14 June 2004

Can The Lakers Come Back?

From the Detroit Free Press

I love basketball. I love Michael Jordan since his days at Chicago. The invincibility of the Chicago Bulls during their peak I attribute to both Michael Jordan and the Zen master, Phil Jackson. When the Chicago juggernaut broke up, I switched my allegiance to the Los Angeles Lakers. That was where Phil Jackson went and I think I was right after they won 3 NBA championships for 3 straight years. Now, the Lakers are back in the finals this year, but they are now against the wall against the Detroit Pistons at 3-1, in favor of the latter. Game 5 is on Wednesday. One more win by the Pistons, and the Lakers head to nowhere. What is happening to the Lakers? They got the Mailman, they got Payton, they got Kobe, and Shaq, and they're still falling down like London Bridge.
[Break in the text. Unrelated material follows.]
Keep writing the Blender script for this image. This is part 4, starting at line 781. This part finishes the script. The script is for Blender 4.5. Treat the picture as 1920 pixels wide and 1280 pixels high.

According to Mitch Albom of the Detroit Free Press:
"The giant is falling. The Lakers' machine is clanking in the city of motors and engines and it may not even have enough juice to take this series home. No team has come back from a 3-1 deficit in the Finals, which is where the Lakers are today, thanks to the Pistons' stirring 88-80 victory in Game 4 Sunday night [Monday morning here in Manila] at the Palace. By the end of the night, as the Pistons were high-fiving, the stars from L.A. were scowling and screaming at referees. Phil Jackson, who has never faced this kind of deficit, was visibly frustrated.

What's left? Unless Jackson has some hidden roster of young, fast and healthy players, Game 5 or 6 or 7 will ultimately, it seems, yield a similar result. The Pistons are simply well-matched against this team: when talent meets talent, when body meets body, and when hunger meets hunger. Especially when hunger meets hunger. What they are doing is a testament to guys working together and an indictment of guys working for themselves.

"Do you guys feel like it's over?" someone asked Jackson.

"They don't feel it's over," he said. "They just want a fair shake. They want an even break from the refs. They want to feel like they're not playing uphill."

Folks, when they start blaming the referees, it's over.

And Phil knows it.
So that's how the cookie crumbles?

I do hope Phil comes up with the triangle or the circular or the square offense. And Mitch Albom may be right. The Detroit Pistons may really be "working together," and the Lakers "working for themselves." That explains everything, don't you think? Whatever happens, the hungrier team will definitely win.